** Exercise requirements **
Read through the data and report every line in which the word "shaded" occurs.

-- START OF Entries --

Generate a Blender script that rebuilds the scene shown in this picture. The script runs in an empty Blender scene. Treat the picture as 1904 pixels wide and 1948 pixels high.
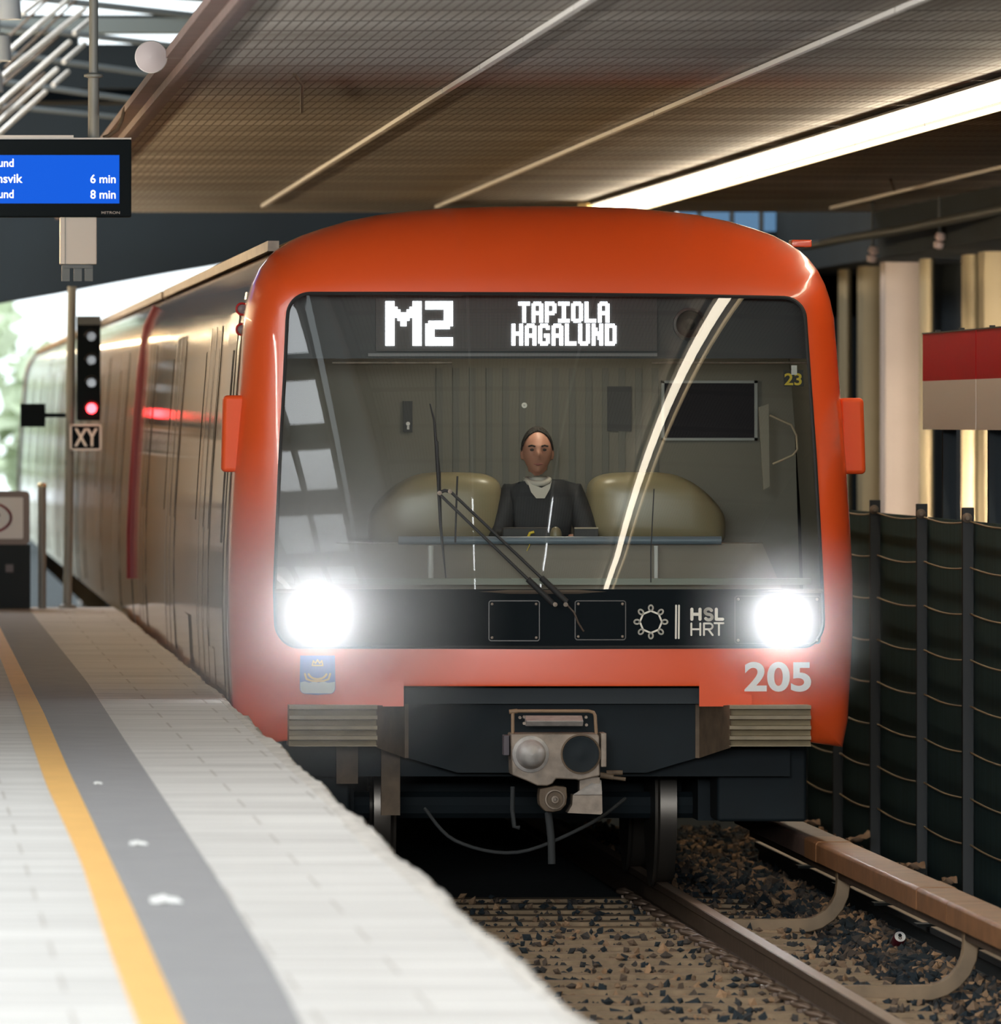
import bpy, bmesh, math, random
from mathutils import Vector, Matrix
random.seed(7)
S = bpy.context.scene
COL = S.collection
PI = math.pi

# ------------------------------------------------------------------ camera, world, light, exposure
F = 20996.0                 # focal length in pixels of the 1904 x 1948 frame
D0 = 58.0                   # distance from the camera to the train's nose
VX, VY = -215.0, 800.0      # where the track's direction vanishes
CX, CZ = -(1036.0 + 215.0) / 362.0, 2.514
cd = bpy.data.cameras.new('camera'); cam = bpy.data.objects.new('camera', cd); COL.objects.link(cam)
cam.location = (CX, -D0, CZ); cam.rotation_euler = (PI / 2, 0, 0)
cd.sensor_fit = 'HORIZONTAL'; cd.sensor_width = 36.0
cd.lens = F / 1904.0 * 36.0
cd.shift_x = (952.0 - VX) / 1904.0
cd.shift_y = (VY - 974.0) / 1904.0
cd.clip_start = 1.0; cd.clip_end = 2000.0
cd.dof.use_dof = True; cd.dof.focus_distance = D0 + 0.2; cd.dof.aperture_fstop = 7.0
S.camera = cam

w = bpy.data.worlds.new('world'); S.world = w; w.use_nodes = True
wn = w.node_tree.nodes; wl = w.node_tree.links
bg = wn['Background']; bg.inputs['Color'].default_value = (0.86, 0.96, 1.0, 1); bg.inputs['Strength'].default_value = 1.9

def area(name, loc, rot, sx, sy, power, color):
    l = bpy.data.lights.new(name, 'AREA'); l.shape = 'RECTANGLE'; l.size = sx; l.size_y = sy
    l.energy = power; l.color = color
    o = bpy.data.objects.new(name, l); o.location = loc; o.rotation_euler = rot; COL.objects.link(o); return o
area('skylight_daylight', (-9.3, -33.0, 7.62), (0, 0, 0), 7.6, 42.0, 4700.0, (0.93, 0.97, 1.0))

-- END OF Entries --
-- START OF Entries --

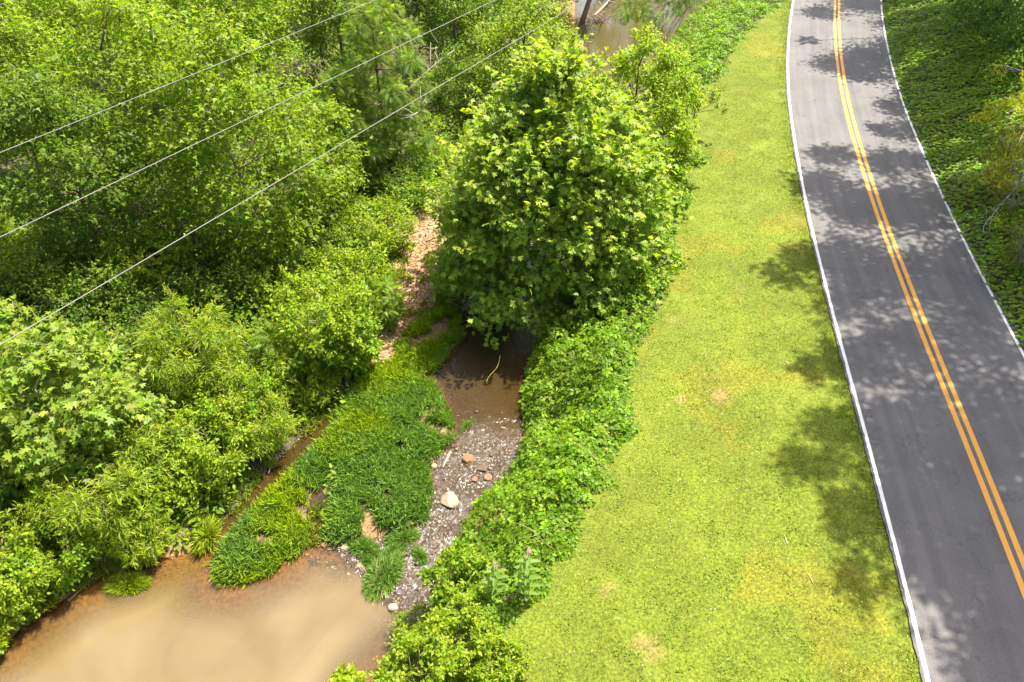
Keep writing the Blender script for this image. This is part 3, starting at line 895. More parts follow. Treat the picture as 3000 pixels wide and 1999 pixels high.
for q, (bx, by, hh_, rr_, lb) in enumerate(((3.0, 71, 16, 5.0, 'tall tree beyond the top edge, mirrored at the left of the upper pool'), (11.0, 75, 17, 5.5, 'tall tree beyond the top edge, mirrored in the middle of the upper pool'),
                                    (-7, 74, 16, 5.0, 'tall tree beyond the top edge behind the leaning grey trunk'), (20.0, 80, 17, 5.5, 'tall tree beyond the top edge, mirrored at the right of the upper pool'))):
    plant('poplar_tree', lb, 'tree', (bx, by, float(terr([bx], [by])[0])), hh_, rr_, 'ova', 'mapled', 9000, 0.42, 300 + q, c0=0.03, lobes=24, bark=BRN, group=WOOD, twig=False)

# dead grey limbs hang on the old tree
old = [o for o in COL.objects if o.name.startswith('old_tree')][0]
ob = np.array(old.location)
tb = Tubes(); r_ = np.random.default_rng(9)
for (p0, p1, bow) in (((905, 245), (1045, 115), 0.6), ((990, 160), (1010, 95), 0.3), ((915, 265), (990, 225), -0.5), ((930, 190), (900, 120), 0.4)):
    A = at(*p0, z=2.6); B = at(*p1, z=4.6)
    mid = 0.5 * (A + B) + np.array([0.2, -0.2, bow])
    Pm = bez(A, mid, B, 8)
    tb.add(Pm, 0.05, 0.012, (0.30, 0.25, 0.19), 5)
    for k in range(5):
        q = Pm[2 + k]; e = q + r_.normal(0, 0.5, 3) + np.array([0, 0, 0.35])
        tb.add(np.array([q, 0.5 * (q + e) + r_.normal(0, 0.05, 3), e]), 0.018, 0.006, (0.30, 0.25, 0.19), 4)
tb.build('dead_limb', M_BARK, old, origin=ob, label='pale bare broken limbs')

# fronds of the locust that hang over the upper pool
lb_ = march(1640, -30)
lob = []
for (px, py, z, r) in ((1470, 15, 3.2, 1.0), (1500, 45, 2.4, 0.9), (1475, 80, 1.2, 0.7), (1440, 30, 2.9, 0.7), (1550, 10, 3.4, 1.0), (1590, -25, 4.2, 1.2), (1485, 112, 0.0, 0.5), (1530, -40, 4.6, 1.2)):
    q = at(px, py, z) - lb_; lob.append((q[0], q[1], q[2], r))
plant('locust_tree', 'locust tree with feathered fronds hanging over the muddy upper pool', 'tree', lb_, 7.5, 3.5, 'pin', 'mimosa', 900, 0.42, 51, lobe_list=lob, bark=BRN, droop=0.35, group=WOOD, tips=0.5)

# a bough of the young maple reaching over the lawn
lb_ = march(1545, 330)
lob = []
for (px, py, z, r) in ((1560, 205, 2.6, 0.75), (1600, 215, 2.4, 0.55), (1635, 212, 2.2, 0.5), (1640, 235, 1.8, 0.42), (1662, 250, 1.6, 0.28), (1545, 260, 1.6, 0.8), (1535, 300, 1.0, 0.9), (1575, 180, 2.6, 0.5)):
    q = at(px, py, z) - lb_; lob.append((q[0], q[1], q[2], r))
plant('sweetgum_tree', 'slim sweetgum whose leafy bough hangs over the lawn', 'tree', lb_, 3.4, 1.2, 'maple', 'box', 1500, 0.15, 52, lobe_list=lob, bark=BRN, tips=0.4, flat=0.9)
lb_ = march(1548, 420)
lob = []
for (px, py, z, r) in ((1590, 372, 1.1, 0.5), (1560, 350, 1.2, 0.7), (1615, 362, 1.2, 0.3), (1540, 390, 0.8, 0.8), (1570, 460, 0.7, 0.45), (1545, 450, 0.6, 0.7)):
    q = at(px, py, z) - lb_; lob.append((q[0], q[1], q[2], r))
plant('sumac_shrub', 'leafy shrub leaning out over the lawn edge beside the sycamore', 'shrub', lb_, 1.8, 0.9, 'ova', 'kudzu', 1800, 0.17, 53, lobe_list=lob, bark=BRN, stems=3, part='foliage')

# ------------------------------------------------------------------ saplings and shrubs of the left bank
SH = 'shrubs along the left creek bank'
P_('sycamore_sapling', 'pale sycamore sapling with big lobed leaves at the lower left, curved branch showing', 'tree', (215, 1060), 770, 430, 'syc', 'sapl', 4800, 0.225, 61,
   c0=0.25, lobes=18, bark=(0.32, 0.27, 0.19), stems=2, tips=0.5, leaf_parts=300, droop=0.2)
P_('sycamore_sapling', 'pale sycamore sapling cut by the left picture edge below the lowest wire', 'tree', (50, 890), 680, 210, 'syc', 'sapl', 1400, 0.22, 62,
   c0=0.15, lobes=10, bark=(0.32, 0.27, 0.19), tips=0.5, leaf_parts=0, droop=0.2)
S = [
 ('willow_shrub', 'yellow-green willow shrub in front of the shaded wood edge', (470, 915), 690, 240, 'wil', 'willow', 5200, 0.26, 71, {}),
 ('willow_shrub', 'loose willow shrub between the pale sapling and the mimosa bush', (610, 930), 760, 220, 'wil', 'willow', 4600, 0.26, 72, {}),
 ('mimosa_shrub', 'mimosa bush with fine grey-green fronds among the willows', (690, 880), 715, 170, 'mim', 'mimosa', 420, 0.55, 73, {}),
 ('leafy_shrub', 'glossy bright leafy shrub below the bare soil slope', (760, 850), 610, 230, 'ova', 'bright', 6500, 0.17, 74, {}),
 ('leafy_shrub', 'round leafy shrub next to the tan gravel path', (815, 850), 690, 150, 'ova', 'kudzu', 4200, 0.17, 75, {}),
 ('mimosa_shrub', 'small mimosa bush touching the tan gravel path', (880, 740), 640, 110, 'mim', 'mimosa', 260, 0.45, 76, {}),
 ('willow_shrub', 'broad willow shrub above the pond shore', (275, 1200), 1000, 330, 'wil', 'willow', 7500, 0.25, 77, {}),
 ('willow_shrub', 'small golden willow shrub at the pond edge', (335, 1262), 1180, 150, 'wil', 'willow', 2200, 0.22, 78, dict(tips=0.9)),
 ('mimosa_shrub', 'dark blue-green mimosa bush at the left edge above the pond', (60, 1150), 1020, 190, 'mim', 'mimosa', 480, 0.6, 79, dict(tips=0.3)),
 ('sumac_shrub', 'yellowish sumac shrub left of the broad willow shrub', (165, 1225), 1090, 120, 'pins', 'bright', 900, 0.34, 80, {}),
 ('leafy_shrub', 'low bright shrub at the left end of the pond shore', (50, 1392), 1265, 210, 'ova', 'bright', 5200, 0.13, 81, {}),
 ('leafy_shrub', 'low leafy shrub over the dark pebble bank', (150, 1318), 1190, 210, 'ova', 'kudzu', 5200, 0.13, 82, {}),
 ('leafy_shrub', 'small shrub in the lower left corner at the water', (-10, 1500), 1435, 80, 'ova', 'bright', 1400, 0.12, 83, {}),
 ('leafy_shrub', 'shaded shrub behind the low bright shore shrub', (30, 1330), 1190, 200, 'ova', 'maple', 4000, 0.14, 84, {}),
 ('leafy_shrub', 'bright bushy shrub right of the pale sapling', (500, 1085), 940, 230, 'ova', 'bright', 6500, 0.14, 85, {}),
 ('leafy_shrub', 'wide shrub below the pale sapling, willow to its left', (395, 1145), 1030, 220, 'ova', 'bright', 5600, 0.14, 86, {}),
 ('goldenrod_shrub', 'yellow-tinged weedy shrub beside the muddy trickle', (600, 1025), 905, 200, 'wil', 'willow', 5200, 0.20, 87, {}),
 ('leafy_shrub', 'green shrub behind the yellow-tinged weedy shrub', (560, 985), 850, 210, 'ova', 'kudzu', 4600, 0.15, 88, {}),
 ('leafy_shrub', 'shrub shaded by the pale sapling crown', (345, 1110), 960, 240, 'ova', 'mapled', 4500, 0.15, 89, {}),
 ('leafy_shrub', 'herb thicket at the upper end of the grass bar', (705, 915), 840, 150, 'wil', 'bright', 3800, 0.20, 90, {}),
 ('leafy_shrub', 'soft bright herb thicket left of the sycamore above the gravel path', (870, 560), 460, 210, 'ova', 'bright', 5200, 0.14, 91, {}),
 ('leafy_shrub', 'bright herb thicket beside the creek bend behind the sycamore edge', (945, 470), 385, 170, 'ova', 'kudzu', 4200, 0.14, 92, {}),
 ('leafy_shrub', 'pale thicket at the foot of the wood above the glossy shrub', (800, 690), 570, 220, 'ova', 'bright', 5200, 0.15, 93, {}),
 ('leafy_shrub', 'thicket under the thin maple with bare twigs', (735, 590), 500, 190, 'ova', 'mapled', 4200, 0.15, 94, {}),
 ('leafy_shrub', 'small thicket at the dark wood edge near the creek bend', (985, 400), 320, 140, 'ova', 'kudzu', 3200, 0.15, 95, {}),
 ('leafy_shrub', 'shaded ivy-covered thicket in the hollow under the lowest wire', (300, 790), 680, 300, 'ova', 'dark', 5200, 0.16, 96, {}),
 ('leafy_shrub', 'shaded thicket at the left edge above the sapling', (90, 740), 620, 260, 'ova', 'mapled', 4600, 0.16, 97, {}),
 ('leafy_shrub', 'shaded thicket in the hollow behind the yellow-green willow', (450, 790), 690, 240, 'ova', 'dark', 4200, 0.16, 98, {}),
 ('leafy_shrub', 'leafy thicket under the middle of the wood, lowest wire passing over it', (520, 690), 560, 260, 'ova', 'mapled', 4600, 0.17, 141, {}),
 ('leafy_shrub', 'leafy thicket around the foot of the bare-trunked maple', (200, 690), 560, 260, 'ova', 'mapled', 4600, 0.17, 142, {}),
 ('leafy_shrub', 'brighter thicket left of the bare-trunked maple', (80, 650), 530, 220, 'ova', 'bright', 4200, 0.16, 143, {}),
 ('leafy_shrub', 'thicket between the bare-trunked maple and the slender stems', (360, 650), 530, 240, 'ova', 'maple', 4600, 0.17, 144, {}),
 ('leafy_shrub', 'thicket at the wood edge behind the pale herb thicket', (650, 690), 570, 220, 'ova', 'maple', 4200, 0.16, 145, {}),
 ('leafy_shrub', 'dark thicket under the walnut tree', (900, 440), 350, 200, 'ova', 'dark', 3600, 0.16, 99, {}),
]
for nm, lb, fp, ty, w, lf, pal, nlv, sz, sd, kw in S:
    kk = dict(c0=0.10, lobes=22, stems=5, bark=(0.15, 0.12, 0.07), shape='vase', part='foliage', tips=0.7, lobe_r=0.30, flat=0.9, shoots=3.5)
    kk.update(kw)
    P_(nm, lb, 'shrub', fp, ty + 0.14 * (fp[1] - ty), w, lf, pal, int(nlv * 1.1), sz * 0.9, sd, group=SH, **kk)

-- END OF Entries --

** Exercise solution **
 ('willow_shrub', 'yellow-green willow shrub in front of the shaded wood edge', (470, 915), 690, 240, 'wil', 'willow', 5200, 0.26, 71, {}),
 ('leafy_shrub', 'shaded shrub behind the low bright shore shrub', (30, 1330), 1190, 200, 'ova', 'maple', 4000, 0.14, 84, {}),
 ('leafy_shrub', 'shrub shaded by the pale sapling crown', (345, 1110), 960, 240, 'ova', 'mapled', 4500, 0.15, 89, {}),
 ('leafy_shrub', 'shaded ivy-covered thicket in the hollow under the lowest wire', (300, 790), 680, 300, 'ova', 'dark', 5200, 0.16, 96, {}),
 ('leafy_shrub', 'shaded thicket at the left edge above the sapling', (90, 740), 620, 260, 'ova', 'mapled', 4600, 0.16, 97, {}),
 ('leafy_shrub', 'shaded thicket in the hollow behind the yellow-green willow', (450, 790), 690, 240, 'ova', 'dark', 4200, 0.16, 98, {}),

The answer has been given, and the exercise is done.